Couperin est avant tout, avec Jean-Philippe Rameau, le grand maître du clavecin en France au XVIIIe siècle, tant par la quantité de ses pièces que par leur qualité. Son œuvre comprend quatre livres divisés en un total de vingt-sept ordres. Les premiers ordres se rattachent encore, bien qu’assez librement, à la suite traditionnelle et comportent généralement un nombre de pièces important : jusqu’à vingt-deux pour le second ordre. Mais à partir du Second livre, toutes les références aux airs de danse disparaissent. Progressivement, Couperin y élabore un style qui lui est très personnel, fait d’une poésie discrète, d’une atmosphère élégiaque et d’une technique qui ne se laisse jamais dominer par la virtuosité ou les effets.

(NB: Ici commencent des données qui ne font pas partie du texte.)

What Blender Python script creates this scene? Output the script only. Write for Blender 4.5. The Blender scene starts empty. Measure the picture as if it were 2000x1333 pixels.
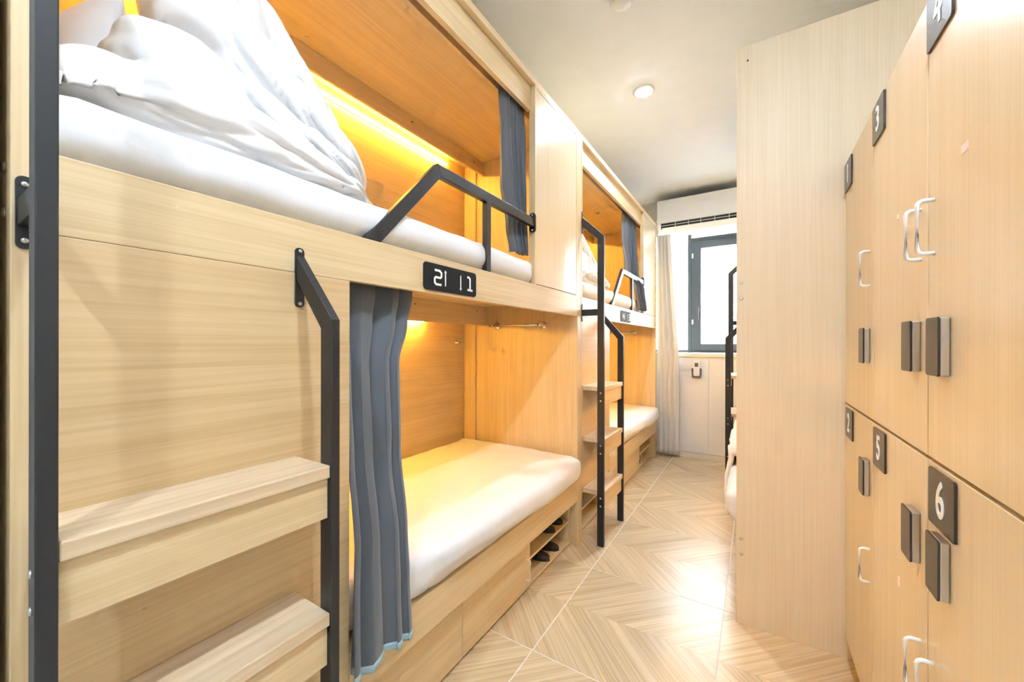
import bpy, bmesh, math, random
from mathutils import Vector, noise

random.seed(7)
S = bpy.context.scene
COL = S.collection
R = math.radians

# ------------------------------------------------------------------ camera
cam_d = bpy.data.cameras.new('camera')
cam_d.sensor_width = 36.0
cam_d.sensor_fit = 'HORIZONTAL'
cam_d.lens = 758.5 / 2000 * 36.0
cam_d.shift_y = 0.0025
cam_d.clip_start = 0.02
cam = bpy.data.objects.new('camera', cam_d)
cam.location = (0, 0, 1.2)
cam.rotation_euler = (R(90), R(-0.08), R(32.1))
COL.objects.link(cam)
S.camera = cam

# ------------------------------------------------------------------ world, exposure, large lights
S.view_settings.view_transform = 'Standard'
S.view_settings.look = 'None'
S.view_settings.gamma = 1.0
S.view_settings.use_curve_mapping = False
S.view_settings.exposure = 0.38
S.cycles.max_bounces = 6; S.cycles.diffuse_bounces = 4; S.cycles.glossy_bounces = 2
S.cycles.transmission_bounces = 2; S.cycles.transparent_max_bounces = 8
S.cycles.caustics_reflective = False; S.cycles.caustics_refractive = False
S.cycles.use_adaptive_sampling = True; S.cycles.adaptive_threshold = 0.18; S.cycles.adaptive_min_samples = 12
S.cycles.sample_clamp_indirect = 8.0
W = bpy.data.worlds.new('sky')
S.world = W
W.use_nodes = True
W.node_tree.nodes['Background'].inputs[0].default_value = (0.86, 0.95, 1.06, 1)
W.node_tree.nodes['Background'].inputs[1].default_value = 21.0
LAMP_W = 800.0          # radiance of the ceiling downlight lenses
LED_W = 145.0             # radiance of the warm strips inside the bunks

pl = bpy.data.lights.new('window_portal', 'AREA')
pl.shape = 'RECTANGLE'; pl.size = 1.5; pl.size_y = 1.4
pl.cycles.is_portal = True
po = bpy.data.objects.new('window_portal', pl)
po.location = (-0.33, 4.99, 1.79); po.rotation_euler = (R(-90), 0, 0)
COL.objects.link(po)

# ------------------------------------------------------------------ materials
def new_mat(name):
    m = bpy.data.materials.new(name); m.use_nodes = True
    nt = m.node_tree
    return m, nt, nt.nodes['Principled BSDF']

def plain(name, col, rough=0.5, metal=0.0, coat=0.0, sheen=0.0, bump=None, spec=None):
    m, nt, b = new_mat(name)
    b.inputs['Base Color'].default_value = (*col, 1)
    b.inputs['Roughness'].default_value = rough
    b.inputs['Metallic'].default_value = metal
    b.inputs['Coat Weight'].default_value = coat
    b.inputs['Sheen Weight'].default_value = sheen
    if spec is not None: b.inputs['Specular IOR Level'].default_value = spec
    tc = nt.nodes.new('ShaderNodeTexCoord')
    nz = nt.nodes.new('ShaderNodeTexNoise')
    sc, st = bump if bump else (9.0, 0.0)
    nz.inputs['Scale'].default_value = sc; nz.inputs['Detail'].default_value = 2
    nt.links.new(tc.outputs['Object'], nz.inputs['Vector'])
    mx = nt.nodes.new('ShaderNodeMix'); mx.data_type = 'RGBA'
    mx.inputs[6].default_value = (*[c * 0.965 for c in col], 1)
    mx.inputs[7].default_value = (*[min(1, c * 1.03) for c in col], 1)
    nt.links.new(nz.outputs['Fac'], mx.inputs[0]); nt.links.new(mx.outputs[2], b.inputs['Base Color'])
    if st:
        bp = nt.nodes.new('ShaderNodeBump'); bp.inputs['Strength'].default_value = st
        bp.inputs['Distance'].default_value = 0.01
        nt.links.new(nz.outputs['Fac'], bp.inputs['Height']); nt.links.new(bp.outputs[0], b.inputs['Normal'])
    return m

def emit(name, col, strength):
    m, nt, b = new_mat(name)
    b.inputs['Base Color'].default_value = (*col, 1)
    b.inputs['Emission Color'].default_value = (*col, 1)
    b.inputs['Emission Strength'].default_value = strength
    return m

def wood(name, light, dark, along, rough=0.4, coat=0.0, rotz=0.0, fine=150.0, coarse=22.0, vary=0.0, bump=0.06, spec=0.5):
    m, nt, b = new_mat(name)
    N, L = nt.nodes, nt.links
    tc = N.new('ShaderNodeTexCoord'); oi = N.new('ShaderNodeObjectInfo')
    rot = N.new('ShaderNodeMapping'); rot.inputs['Rotation'].default_value = (0, 0, rotz)
    mul = N.new('ShaderNodeMath'); mul.operation = 'MULTIPLY'; mul.inputs[1].default_value = 21.0
    add = N.new('ShaderNodeVectorMath'); add.operation = 'ADD'
    L.new(tc.outputs['Object'], rot.inputs['Vector'])
    L.new(oi.outputs['Random'], mul.inputs[0])
    L.new(rot.outputs[0], add.inputs[0]); L.new(mul.outputs[0], add.inputs[1])
    def nz(across, alongs, detail, dist):
        mp = N.new('ShaderNodeMapping')
        mp.inputs['Scale'].default_value = [alongs if a == along else across for a in 'XYZ']
        t = N.new('ShaderNodeTexNoise'); t.inputs['Scale'].default_value = 1.0
        t.inputs['Detail'].default_value = detail; t.inputs['Distortion'].default_value = dist
        L.new(add.outputs[0], mp.inputs['Vector']); L.new(mp.outputs[0], t.inputs['Vector'])
        return t
    a = nz(coarse, 0.9, 3, 0.4); f = nz(fine, 2.6, 1.5, 0.0)
    mixf = N.new('ShaderNodeMath'); mixf.operation = 'MULTIPLY_ADD'
    mixf.inputs[1].default_value = 0.42
    hf = N.new('ShaderNodeMath'); hf.operation = 'MULTIPLY'; hf.inputs[1].default_value = 0.58
    L.new(f.outputs['Fac'], hf.inputs[0]); L.new(a.outputs['Fac'], mixf.inputs[0]); L.new(hf.outputs[0], mixf.inputs[2])
    rp = N.new('ShaderNodeValToRGB')
    rp.color_ramp.elements[0].position = 0.36; rp.color_ramp.elements[0].color = (*dark, 1)
    rp.color_ramp.elements[1].position = 0.61; rp.color_ramp.elements[1].color = (*light, 1)
    L.new(mixf.outputs[0], rp.inputs[0])
    out = rp.outputs[0]
    if vary:
        hsv = N.new('ShaderNodeHueSaturation')
        mr = N.new('ShaderNodeMapRange'); mr.inputs[3].default_value = 1 - vary; mr.inputs[4].default_value = 1 + vary * 0.6
        L.new(oi.outputs['Random'], mr.inputs[0]); L.new(mr.outputs[0], hsv.inputs['Value'])
        L.new(out, hsv.inputs['Color']); out = hsv.outputs[0]
    L.new(out, b.inputs['Base Color'])
    bp = N.new('ShaderNodeBump'); bp.inputs['Strength'].default_value = bump; bp.inputs['Distance'].default_value = 0.004
    L.new(f.outputs['Fac'], bp.inputs['Height']); L.new(bp.outputs[0], b.inputs['Normal'])
    b.inputs['Roughness'].default_value = rough
    b.inputs['Coat Weight'].default_value = coat; b.inputs['Coat Roughness'].default_value = 0.18
    b.inputs['Specular IOR Level'].default_value = spec
    return m

WL = (0.735, 0.570, 0.335); WD = (0.640, 0.470, 0.255)
M = {}
M['wood_y'] = wood('oak_laminate_lengthwise', WL, WD, 'Y', 0.42)
M['wood_z'] = wood('oak_laminate_upright', WL, WD, 'Z', 0.42)
M['wood_x'] = wood('oak_laminate_crosswise', WL, WD, 'X', 0.42)
M['wood_gloss'] = wood('oak_laminate_glossy', (0.785, 0.650, 0.445), (0.735, 0.590, 0.385), 'Z', 0.25, coarse=34, fine=230, coat=0.3, bump=0.05)
M['wood_stair'] = wood('oak_stair_panel', (0.690, 0.500, 0.275), (0.600, 0.412, 0.205), 'Y', 0.42)
M['wood_tread'] = wood('oak_tread', (0.74, 0.590, 0.395), (0.58, 0.420, 0.255), 'Y', 0.45, coarse=16, fine=70)
M['wood_panel'] = wood('oak_end_panel', (0.805, 0.660, 0.460), (0.755, 0.600, 0.395), 'Z', 0.45, coarse=34, fine=230)
M['plank_a'] = wood('wood_look_tile_a', (0.755, 0.595, 0.380), (0.585, 0.425, 0.235), 'X', 0.27, coat=0.0, rotz=R(45), coarse=26, fine=110, vary=0.10, bump=0.02)
M['plank_b'] = wood('wood_look_tile_b', (0.755, 0.595, 0.380), (0.585, 0.425, 0.235), 'X', 0.27, coat=0.0, rotz=R(-45), coarse=26, fine=110, vary=0.10, bump=0.02)
M['grout'] = plain('floor_grout', (0.78, 0.71, 0.60), 0.6)
M['black'] = plain('black_powder_coat', (0.018, 0.019, 0.021), 0.42, bump=(400, 0.05))
M['plate'] = plain('black_acrylic', (0.022, 0.022, 0.022), 0.6, spec=0.08)
M['brown_plate'] = plain('dark_brown_acrylic', (0.035, 0.026, 0.02), 0.22)
M['white_paint'] = plain('white_lettering', (0.9, 0.9, 0.88), 0.5)
M['sheet'] = plain('white_cotton', (0.77, 0.77, 0.775), 0.85, sheen=0.15, bump=(34, 0.10))
M['duvet'] = plain('white_duvet_cotton', (0.85, 0.852, 0.856), 0.85, sheen=0.15, bump=(22, 0.12))
M['curtain'] = plain('slate_grey_curtain', (0.105, 0.118, 0.135), 0.75, sheen=0.25, bump=(300, 0.05))
M['hem'] = plain('pale_teal_hem', (0.36, 0.50, 0.53), 0.8)
M['linen'] = plain('ivory_curtain', (0.74, 0.70, 0.63), 0.85, bump=(200, 0.05))
M['ceiling'] = plain('matt_ceiling_paint', (0.86, 0.875, 0.89), 0.9)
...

Malgré les années passées à tenir les orgues de l’église de Saint-Gervais et de la Chapelle royale, François Couperin — de manière aussi regrettable que nombre de ses confrères organistes — n’a laissé pour cet instrument que deux messes, œuvres de jeunesse, qui constituent néanmoins un des sommets du répertoire français classique.
Il décède à Paris le 11 septembre 1733 et est enterré au cimetière Saint-Joseph.